> [Exercise prompt] Both boundary lines count: repeat, exactly and alone, the lines from the one containing "Reconstruct this image" to the one containing "R = math.radians", with pictures left out.

> [Records for the exercise]

+ + + + + + +

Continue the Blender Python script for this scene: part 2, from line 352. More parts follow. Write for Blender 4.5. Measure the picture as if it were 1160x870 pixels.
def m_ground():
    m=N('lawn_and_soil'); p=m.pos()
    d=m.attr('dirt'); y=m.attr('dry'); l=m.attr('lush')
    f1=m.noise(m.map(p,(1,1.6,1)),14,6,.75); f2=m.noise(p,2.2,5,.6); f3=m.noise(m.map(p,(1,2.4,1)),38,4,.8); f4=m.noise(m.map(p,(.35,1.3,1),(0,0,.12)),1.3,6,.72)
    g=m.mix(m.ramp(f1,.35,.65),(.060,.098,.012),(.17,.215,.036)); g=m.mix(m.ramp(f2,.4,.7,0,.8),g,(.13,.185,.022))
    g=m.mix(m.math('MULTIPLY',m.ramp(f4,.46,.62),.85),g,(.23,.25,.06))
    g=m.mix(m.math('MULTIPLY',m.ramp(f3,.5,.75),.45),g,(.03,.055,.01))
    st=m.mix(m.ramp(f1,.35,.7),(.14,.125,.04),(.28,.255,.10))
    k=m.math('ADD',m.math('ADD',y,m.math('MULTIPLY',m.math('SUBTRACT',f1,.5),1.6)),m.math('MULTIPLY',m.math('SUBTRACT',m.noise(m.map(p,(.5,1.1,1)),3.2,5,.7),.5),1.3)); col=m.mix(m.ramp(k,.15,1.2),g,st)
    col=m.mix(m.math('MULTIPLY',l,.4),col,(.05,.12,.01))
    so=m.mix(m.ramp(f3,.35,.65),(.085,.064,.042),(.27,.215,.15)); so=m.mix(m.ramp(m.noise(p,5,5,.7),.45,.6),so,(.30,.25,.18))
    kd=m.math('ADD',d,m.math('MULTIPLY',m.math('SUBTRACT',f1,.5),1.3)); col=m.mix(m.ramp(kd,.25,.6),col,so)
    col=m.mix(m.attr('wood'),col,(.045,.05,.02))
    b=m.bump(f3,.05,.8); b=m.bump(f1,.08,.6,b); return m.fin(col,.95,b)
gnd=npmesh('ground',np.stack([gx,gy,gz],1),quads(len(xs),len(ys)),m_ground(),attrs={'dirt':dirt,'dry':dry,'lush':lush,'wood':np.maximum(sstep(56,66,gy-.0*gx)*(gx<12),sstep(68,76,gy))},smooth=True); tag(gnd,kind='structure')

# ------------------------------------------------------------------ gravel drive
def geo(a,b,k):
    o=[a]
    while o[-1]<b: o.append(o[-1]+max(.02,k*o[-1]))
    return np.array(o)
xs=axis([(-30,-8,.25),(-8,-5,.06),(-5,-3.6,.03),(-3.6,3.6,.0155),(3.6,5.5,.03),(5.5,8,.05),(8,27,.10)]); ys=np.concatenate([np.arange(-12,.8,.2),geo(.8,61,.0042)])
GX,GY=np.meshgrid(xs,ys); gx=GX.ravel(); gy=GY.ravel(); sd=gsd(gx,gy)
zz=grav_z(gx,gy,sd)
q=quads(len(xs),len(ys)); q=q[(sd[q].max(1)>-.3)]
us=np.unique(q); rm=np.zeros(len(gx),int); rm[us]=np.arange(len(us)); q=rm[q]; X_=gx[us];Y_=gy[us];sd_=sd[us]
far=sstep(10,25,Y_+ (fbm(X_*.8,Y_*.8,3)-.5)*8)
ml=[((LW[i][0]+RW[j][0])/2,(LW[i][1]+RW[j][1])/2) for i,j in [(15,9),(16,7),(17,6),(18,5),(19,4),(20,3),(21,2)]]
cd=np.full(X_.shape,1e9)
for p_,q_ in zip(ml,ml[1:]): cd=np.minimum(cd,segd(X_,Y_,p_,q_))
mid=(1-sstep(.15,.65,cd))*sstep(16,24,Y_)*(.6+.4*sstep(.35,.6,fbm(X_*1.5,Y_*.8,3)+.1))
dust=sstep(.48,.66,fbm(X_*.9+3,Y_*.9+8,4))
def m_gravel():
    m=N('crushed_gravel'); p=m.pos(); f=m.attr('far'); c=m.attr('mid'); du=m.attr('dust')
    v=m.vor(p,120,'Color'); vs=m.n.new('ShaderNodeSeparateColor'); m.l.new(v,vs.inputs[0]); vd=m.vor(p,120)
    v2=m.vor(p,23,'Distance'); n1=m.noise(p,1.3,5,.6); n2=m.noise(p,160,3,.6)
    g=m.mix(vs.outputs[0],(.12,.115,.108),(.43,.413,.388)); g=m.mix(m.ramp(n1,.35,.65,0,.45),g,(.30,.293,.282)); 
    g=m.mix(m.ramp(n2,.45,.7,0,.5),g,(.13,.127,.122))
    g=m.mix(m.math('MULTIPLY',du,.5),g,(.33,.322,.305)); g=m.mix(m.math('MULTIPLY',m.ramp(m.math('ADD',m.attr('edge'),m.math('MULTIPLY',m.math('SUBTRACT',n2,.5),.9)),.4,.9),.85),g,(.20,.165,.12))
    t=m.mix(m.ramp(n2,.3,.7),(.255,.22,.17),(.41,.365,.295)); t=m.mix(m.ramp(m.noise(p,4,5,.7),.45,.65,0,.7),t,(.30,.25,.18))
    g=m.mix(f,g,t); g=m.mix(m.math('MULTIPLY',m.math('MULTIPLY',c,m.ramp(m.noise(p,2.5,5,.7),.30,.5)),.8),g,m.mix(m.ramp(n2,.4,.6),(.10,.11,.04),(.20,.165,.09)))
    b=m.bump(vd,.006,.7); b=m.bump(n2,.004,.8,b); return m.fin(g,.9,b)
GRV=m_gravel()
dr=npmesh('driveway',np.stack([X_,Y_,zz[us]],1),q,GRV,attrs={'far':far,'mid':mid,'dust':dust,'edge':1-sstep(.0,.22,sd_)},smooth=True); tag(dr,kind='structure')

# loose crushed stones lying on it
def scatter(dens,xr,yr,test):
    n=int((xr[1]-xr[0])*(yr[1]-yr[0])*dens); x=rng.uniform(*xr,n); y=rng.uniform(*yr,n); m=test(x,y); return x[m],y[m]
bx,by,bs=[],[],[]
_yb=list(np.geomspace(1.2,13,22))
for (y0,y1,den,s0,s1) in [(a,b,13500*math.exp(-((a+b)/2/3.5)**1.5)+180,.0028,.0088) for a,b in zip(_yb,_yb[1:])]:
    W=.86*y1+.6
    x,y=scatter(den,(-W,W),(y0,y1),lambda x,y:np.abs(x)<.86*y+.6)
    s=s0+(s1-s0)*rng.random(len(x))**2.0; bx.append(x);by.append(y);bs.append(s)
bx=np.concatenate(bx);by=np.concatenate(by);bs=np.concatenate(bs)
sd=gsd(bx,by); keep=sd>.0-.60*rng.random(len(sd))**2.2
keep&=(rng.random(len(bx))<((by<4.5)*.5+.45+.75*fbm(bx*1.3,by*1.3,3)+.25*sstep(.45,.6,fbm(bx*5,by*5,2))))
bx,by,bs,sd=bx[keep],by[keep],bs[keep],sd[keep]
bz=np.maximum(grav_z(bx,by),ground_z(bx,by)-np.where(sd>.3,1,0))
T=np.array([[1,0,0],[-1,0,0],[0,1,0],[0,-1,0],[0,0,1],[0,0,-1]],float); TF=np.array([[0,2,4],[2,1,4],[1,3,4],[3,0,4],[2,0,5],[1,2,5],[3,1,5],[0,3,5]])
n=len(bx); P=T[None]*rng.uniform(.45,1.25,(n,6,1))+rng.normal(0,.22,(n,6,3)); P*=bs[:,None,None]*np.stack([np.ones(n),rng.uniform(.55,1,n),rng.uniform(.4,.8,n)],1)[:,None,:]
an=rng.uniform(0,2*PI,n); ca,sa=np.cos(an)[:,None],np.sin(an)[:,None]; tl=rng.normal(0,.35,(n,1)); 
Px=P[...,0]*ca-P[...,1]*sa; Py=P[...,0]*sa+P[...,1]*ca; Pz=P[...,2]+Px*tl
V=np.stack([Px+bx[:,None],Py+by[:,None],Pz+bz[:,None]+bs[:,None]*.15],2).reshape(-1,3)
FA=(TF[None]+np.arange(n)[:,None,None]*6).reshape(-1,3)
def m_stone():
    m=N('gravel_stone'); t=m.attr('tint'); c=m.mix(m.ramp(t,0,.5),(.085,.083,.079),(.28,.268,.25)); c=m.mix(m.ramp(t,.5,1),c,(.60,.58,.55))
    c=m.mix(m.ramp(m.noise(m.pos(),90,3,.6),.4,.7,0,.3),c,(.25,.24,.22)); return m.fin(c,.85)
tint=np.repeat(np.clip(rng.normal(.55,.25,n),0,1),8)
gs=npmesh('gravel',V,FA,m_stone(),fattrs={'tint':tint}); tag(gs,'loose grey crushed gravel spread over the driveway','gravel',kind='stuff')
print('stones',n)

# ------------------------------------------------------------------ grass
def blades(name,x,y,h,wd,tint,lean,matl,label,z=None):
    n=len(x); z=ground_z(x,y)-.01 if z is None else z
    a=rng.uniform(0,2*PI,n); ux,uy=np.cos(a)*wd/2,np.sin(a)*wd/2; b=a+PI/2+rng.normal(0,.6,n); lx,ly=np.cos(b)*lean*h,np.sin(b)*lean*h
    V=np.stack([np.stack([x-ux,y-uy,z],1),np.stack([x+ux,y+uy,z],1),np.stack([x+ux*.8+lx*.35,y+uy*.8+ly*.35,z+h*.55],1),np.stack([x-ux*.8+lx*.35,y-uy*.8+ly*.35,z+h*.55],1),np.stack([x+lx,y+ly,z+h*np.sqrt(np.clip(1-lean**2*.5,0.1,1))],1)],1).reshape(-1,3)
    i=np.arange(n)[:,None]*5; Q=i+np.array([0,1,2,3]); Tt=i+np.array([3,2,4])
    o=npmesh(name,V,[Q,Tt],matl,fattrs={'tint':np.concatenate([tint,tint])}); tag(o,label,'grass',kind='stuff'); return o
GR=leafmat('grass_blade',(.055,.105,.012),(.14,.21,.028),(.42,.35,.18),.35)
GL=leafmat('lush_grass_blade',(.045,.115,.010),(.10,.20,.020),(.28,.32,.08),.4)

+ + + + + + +

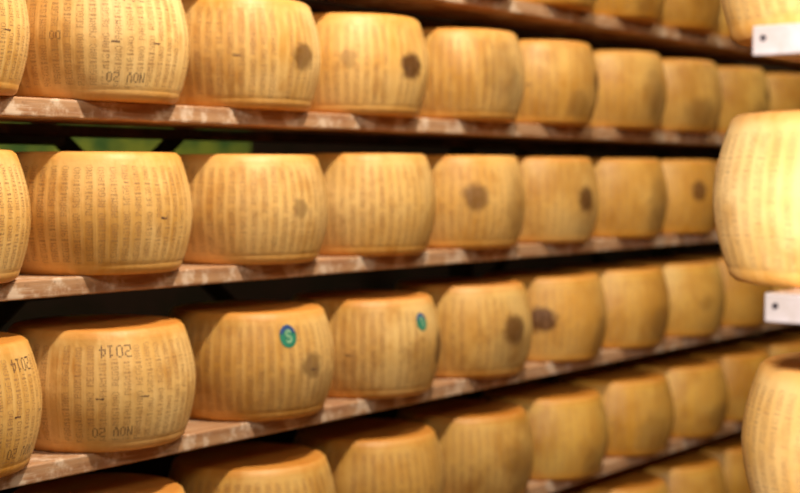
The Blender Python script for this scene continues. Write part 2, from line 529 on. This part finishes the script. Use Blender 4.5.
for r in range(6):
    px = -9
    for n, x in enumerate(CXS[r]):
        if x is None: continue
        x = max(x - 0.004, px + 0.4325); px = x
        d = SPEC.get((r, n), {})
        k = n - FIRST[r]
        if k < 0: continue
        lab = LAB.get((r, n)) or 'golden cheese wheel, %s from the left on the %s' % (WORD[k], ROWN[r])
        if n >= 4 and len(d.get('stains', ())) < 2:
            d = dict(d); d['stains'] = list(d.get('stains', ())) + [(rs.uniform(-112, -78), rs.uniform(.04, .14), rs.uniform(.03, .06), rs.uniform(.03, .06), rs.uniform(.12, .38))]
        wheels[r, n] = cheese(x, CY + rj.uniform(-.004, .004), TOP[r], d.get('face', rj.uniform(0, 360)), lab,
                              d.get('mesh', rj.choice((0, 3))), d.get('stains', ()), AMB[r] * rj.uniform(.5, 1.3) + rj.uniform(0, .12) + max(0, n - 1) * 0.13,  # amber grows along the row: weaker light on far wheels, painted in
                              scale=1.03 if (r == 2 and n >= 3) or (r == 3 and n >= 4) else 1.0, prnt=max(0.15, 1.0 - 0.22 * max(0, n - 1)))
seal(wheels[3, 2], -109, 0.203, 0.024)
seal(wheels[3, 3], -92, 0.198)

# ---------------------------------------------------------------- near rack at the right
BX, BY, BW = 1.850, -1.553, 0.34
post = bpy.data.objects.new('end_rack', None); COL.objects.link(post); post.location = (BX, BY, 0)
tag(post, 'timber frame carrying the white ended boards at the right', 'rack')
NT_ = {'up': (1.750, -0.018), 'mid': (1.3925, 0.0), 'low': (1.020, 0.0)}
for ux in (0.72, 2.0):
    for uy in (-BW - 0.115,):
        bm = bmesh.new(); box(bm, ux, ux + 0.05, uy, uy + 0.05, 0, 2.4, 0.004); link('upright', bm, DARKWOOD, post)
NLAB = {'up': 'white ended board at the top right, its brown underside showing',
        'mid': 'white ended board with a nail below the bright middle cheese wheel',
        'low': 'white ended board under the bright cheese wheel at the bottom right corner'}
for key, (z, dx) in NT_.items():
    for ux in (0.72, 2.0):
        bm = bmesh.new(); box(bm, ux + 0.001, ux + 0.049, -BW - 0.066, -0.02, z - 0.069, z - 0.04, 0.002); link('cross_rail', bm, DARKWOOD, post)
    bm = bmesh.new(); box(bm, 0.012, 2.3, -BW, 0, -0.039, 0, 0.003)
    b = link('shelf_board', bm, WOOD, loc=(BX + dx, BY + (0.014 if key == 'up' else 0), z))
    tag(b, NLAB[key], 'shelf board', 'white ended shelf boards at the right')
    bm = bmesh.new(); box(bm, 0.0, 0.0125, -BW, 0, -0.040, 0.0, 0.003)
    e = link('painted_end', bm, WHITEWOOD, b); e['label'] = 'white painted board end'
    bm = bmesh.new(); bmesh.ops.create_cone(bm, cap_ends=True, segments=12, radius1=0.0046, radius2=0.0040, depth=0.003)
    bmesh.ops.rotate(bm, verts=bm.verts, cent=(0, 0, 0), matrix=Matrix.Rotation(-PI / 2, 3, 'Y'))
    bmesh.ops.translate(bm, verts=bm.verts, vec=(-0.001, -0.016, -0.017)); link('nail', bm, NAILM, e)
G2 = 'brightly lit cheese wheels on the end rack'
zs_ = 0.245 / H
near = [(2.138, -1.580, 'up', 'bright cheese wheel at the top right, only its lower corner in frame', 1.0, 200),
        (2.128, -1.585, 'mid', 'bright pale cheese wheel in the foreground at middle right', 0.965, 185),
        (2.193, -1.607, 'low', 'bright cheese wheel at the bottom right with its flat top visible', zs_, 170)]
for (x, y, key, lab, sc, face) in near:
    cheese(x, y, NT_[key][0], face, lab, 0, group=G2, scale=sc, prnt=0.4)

+ + + + + + +

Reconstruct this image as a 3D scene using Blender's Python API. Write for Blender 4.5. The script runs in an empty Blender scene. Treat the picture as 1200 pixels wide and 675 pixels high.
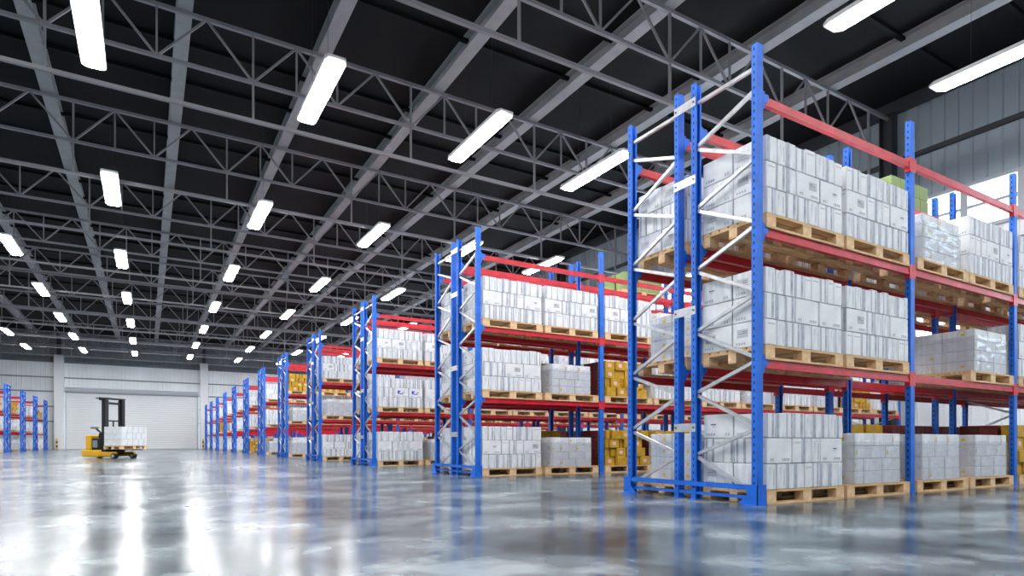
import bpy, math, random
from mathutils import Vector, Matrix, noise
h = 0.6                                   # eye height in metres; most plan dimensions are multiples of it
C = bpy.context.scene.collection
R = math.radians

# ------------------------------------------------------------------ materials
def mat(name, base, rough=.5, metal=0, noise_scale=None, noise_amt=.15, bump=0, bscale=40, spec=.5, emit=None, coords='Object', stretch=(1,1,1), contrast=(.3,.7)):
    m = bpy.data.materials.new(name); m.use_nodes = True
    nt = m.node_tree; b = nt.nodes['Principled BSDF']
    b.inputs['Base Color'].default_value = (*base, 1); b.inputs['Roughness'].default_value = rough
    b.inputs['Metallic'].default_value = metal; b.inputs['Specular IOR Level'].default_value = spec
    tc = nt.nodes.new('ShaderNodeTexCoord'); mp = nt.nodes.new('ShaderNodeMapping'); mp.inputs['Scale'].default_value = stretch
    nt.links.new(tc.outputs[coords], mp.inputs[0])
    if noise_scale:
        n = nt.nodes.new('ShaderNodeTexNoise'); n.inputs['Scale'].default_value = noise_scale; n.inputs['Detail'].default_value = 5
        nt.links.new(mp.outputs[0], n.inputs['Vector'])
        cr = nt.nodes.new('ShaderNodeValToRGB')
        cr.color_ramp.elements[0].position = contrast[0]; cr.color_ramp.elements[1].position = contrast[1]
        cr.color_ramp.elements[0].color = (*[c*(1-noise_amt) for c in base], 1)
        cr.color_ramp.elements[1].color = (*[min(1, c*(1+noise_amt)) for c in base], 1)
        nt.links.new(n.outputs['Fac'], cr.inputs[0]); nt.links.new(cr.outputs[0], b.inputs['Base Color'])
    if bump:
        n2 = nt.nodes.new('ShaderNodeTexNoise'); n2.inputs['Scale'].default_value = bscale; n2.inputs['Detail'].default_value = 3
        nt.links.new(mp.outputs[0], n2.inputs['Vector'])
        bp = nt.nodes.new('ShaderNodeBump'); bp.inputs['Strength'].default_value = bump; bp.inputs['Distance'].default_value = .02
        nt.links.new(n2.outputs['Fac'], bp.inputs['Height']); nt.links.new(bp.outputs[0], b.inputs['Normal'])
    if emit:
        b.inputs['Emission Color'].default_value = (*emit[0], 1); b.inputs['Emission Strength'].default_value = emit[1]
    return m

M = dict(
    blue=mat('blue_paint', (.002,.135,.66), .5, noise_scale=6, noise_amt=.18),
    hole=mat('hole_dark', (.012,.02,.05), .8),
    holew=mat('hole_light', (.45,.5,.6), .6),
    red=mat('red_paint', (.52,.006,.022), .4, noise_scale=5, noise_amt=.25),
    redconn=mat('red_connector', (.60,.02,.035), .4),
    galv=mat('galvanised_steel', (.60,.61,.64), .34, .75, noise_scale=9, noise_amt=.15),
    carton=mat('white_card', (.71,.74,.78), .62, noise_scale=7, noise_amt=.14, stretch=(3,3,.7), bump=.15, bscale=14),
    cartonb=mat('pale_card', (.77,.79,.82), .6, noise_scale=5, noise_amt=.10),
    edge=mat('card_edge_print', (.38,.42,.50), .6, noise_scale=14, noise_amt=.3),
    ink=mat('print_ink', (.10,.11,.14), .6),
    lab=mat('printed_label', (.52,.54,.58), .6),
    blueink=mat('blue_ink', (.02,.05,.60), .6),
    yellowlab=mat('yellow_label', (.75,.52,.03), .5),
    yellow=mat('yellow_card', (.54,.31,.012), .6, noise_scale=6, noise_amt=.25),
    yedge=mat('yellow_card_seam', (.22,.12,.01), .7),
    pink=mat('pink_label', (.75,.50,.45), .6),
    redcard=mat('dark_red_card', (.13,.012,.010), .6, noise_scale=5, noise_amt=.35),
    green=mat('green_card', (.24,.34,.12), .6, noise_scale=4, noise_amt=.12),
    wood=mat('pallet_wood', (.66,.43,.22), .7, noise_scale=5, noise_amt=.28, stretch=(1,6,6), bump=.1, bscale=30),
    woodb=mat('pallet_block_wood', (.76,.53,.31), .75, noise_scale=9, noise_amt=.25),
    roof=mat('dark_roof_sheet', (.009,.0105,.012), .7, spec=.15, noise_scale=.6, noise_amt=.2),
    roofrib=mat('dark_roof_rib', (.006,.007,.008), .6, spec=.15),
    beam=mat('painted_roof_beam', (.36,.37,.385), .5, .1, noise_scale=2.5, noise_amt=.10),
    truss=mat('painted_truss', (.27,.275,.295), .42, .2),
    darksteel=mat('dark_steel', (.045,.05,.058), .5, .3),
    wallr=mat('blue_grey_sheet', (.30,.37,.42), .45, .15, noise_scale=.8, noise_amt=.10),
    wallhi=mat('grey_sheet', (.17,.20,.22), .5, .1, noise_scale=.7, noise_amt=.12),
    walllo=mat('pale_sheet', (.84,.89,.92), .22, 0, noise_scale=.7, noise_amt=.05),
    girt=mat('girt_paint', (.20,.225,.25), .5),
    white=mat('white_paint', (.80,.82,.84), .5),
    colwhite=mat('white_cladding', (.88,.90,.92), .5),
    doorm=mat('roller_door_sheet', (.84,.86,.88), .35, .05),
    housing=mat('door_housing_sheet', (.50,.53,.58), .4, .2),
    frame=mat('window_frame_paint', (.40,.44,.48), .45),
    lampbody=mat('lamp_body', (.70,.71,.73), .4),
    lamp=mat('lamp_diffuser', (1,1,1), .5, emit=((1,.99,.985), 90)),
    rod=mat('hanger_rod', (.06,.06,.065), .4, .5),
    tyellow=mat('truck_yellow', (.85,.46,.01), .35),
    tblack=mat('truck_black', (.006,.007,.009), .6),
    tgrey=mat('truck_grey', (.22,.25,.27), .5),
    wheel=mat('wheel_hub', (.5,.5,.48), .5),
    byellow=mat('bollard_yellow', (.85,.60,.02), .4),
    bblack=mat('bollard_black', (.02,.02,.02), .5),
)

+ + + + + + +

> [Result]
Reconstruct this image as a 3D scene using Blender's Python API. Write for Blender 4.5. The script runs in an empty Blender scene. Treat the picture as 1200 pixels wide and 675 pixels high.
import bpy, math, random
from mathutils import Vector, Matrix, noise
h = 0.6                                   # eye height in metres; most plan dimensions are multiples of it
C = bpy.context.scene.collection
R = math.radians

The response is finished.